YOUR TASK:
Return verbatim everything from the first line through the line that contains "obj('drain_knob', lathe(B(), (tx", and stop there.

## Start

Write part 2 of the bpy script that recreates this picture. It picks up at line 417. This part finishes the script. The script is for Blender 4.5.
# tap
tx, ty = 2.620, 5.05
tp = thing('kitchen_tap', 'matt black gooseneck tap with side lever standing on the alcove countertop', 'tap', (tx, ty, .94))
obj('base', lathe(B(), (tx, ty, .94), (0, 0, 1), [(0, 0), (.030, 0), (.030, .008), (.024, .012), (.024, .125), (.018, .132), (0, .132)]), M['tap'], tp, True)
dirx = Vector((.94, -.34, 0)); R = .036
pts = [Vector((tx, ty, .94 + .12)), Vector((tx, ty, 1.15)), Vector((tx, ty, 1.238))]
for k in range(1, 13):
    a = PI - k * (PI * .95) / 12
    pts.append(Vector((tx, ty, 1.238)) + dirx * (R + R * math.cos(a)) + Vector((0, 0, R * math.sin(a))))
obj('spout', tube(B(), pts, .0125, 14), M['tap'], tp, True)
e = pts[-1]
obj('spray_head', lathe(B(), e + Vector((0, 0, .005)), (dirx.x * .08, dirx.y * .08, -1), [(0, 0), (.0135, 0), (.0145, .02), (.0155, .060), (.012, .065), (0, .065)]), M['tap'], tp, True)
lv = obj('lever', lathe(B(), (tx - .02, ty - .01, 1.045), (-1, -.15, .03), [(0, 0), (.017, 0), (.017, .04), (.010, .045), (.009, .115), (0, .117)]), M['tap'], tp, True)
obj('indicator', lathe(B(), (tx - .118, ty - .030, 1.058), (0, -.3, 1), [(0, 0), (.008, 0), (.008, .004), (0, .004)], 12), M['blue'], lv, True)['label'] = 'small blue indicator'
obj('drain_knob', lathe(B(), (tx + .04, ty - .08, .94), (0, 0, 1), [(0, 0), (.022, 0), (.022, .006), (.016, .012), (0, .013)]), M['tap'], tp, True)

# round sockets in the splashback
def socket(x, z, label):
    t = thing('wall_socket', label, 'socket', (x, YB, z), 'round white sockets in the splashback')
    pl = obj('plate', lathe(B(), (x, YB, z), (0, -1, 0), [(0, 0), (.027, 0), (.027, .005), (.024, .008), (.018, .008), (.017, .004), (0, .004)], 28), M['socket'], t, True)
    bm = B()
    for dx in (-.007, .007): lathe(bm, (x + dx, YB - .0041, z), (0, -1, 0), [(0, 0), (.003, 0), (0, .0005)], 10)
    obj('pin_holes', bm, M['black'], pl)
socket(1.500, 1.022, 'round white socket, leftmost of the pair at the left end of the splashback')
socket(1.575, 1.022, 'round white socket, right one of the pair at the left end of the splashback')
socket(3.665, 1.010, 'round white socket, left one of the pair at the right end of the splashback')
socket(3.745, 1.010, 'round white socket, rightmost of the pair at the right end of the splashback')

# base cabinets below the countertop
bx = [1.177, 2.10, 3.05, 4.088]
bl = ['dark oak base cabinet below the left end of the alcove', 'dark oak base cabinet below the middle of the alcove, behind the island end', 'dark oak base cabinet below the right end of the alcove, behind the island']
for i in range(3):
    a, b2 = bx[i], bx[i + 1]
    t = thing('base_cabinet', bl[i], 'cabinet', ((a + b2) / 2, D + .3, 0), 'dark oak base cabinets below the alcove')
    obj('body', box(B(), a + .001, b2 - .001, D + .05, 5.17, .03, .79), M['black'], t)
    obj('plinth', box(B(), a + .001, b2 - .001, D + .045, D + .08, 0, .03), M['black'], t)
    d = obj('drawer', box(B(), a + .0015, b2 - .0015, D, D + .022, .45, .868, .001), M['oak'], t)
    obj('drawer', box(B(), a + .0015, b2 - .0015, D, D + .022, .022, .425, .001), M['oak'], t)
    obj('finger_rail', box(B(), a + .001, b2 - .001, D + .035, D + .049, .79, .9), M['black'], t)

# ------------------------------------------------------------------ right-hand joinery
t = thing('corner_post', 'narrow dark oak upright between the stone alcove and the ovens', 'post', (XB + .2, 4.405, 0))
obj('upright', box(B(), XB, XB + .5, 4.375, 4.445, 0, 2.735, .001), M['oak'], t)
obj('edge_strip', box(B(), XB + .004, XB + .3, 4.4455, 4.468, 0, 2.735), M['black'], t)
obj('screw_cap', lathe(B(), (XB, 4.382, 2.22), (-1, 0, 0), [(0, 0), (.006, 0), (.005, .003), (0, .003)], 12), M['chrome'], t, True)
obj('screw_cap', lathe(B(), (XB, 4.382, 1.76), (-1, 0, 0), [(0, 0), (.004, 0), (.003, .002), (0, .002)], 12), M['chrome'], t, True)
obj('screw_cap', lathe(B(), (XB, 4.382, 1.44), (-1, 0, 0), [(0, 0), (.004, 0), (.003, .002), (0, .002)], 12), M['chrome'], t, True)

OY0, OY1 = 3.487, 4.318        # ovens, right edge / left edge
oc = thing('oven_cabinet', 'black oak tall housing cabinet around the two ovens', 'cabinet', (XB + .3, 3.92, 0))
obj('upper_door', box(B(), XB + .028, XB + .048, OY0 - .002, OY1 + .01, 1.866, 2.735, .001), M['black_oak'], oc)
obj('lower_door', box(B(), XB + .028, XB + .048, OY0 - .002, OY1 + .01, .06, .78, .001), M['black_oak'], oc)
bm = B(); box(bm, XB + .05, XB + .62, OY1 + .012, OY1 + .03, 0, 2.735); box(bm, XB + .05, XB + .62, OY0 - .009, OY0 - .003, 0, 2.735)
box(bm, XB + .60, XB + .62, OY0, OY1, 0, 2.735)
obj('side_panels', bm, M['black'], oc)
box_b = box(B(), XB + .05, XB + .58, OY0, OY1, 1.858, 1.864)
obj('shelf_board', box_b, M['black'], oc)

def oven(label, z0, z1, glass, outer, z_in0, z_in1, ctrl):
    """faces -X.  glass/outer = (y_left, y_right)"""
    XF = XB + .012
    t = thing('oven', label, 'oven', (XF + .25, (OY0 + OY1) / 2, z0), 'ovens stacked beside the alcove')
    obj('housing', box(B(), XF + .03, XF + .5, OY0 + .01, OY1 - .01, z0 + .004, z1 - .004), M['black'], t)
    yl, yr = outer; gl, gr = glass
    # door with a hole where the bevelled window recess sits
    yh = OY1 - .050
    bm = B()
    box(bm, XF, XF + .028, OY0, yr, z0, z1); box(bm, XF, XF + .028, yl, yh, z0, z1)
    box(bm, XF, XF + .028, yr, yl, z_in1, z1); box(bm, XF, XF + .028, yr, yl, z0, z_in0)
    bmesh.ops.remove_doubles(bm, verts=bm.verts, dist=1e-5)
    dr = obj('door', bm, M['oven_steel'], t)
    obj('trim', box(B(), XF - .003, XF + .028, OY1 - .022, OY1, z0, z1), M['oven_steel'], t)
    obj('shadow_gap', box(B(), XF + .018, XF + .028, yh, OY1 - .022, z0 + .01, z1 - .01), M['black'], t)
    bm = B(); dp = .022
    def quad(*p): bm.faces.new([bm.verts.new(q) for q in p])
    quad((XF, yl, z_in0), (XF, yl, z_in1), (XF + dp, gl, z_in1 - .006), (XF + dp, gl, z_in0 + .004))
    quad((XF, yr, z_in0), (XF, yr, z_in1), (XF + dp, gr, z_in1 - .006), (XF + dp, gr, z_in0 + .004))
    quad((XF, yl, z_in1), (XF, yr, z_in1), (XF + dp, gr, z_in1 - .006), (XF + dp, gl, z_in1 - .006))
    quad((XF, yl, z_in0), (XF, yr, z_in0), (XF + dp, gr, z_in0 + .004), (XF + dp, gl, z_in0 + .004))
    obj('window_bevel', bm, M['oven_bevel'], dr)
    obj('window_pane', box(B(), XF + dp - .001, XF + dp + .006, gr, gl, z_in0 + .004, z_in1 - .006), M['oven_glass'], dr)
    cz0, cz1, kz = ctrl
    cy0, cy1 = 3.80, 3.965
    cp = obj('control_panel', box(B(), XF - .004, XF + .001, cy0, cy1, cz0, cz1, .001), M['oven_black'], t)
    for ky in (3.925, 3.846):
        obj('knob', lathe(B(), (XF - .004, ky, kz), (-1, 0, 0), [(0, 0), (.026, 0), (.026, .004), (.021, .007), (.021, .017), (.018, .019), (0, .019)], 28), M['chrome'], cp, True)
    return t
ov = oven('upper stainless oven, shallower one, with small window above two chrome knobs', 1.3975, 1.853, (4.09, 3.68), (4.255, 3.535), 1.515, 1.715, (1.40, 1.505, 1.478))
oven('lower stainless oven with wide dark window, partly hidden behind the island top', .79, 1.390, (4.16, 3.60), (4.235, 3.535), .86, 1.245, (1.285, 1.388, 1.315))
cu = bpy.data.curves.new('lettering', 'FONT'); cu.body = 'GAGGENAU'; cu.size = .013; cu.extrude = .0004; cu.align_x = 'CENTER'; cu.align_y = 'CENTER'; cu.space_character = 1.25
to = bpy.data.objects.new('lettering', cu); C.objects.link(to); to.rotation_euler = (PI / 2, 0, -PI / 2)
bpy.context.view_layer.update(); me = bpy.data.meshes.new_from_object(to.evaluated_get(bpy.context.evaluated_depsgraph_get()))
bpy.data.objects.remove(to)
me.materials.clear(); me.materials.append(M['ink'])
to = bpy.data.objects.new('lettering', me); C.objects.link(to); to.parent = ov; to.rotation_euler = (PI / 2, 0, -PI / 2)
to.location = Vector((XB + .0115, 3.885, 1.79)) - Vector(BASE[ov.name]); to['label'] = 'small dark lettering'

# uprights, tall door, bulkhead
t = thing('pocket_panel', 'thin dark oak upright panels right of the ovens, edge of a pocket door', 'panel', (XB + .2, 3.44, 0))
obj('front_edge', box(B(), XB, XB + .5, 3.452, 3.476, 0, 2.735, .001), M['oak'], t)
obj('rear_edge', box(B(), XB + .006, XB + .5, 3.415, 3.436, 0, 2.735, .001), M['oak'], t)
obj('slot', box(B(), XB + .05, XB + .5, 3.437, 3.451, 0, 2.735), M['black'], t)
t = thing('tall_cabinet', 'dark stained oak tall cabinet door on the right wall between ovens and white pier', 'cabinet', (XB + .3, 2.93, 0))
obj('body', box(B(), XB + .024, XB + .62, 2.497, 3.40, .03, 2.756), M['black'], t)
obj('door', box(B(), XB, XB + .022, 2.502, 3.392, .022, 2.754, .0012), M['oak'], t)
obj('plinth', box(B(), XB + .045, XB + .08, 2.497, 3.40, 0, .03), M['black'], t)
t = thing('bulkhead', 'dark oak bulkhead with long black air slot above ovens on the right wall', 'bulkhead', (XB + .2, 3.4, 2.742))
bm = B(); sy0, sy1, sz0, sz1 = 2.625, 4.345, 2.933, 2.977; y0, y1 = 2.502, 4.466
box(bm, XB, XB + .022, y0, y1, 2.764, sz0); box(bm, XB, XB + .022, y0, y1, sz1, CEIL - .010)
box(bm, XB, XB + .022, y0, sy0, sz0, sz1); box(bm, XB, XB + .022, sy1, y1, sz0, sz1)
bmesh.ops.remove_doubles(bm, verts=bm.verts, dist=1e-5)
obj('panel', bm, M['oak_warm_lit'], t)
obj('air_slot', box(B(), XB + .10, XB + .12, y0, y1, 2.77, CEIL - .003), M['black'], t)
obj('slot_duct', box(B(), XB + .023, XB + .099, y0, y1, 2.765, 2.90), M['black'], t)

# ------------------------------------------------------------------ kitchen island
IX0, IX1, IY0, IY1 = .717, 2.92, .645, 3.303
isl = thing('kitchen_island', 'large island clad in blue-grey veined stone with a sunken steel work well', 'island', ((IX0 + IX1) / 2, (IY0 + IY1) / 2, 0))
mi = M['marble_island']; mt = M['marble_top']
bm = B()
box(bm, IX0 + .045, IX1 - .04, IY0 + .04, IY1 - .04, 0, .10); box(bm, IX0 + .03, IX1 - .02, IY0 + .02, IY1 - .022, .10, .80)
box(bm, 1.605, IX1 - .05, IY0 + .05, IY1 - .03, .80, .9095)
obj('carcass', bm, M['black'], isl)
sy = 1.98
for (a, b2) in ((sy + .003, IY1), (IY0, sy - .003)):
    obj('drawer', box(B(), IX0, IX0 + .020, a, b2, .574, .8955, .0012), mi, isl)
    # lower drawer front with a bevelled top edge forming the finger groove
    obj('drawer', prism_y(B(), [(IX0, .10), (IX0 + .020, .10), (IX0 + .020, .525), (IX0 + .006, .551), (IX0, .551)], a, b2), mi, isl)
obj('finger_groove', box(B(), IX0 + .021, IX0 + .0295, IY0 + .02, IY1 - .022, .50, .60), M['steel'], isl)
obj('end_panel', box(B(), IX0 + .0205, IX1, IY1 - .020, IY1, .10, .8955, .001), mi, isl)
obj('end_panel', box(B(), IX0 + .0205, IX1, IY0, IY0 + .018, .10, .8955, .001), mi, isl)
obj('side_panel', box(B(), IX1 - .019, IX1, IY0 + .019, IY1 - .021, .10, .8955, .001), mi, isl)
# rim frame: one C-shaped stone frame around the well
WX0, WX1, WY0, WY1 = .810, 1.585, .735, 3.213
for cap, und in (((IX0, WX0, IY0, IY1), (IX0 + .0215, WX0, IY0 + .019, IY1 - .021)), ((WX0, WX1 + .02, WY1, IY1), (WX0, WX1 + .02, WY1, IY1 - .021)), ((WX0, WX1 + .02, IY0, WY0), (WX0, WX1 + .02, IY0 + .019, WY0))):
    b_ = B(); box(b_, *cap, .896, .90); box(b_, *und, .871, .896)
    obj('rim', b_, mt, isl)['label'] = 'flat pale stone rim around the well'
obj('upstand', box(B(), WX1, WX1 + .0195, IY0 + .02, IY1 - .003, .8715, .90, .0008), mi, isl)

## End

TASK RESPONSE:
Write part 2 of the bpy script that recreates this picture. It picks up at line 417. This part finishes the script. The script is for Blender 4.5.
# tap
tx, ty = 2.620, 5.05
tp = thing('kitchen_tap', 'matt black gooseneck tap with side lever standing on the alcove countertop', 'tap', (tx, ty, .94))
obj('base', lathe(B(), (tx, ty, .94), (0, 0, 1), [(0, 0), (.030, 0), (.030, .008), (.024, .012), (.024, .125), (.018, .132), (0, .132)]), M['tap'], tp, True)
dirx = Vector((.94, -.34, 0)); R = .036
pts = [Vector((tx, ty, .94 + .12)), Vector((tx, ty, 1.15)), Vector((tx, ty, 1.238))]
for k in range(1, 13):
    a = PI - k * (PI * .95) / 12
    pts.append(Vector((tx, ty, 1.238)) + dirx * (R + R * math.cos(a)) + Vector((0, 0, R * math.sin(a))))
obj('spout', tube(B(), pts, .0125, 14), M['tap'], tp, True)
e = pts[-1]
obj('spray_head', lathe(B(), e + Vector((0, 0, .005)), (dirx.x * .08, dirx.y * .08, -1), [(0, 0), (.0135, 0), (.0145, .02), (.0155, .060), (.012, .065), (0, .065)]), M['tap'], tp, True)
lv = obj('lever', lathe(B(), (tx - .02, ty - .01, 1.045), (-1, -.15, .03), [(0, 0), (.017, 0), (.017, .04), (.010, .045), (.009, .115), (0, .117)]), M['tap'], tp, True)
obj('indicator', lathe(B(), (tx - .118, ty - .030, 1.058), (0, -.3, 1), [(0, 0), (.008, 0), (.008, .004), (0, .004)], 12), M['blue'], lv, True)['label'] = 'small blue indicator'
obj('drain_knob', lathe(B(), (tx + .04, ty - .08, .94), (0, 0, 1), [(0, 0), (.022, 0), (.022, .006), (.016, .012), (0, .013)]), M['tap'], tp, True)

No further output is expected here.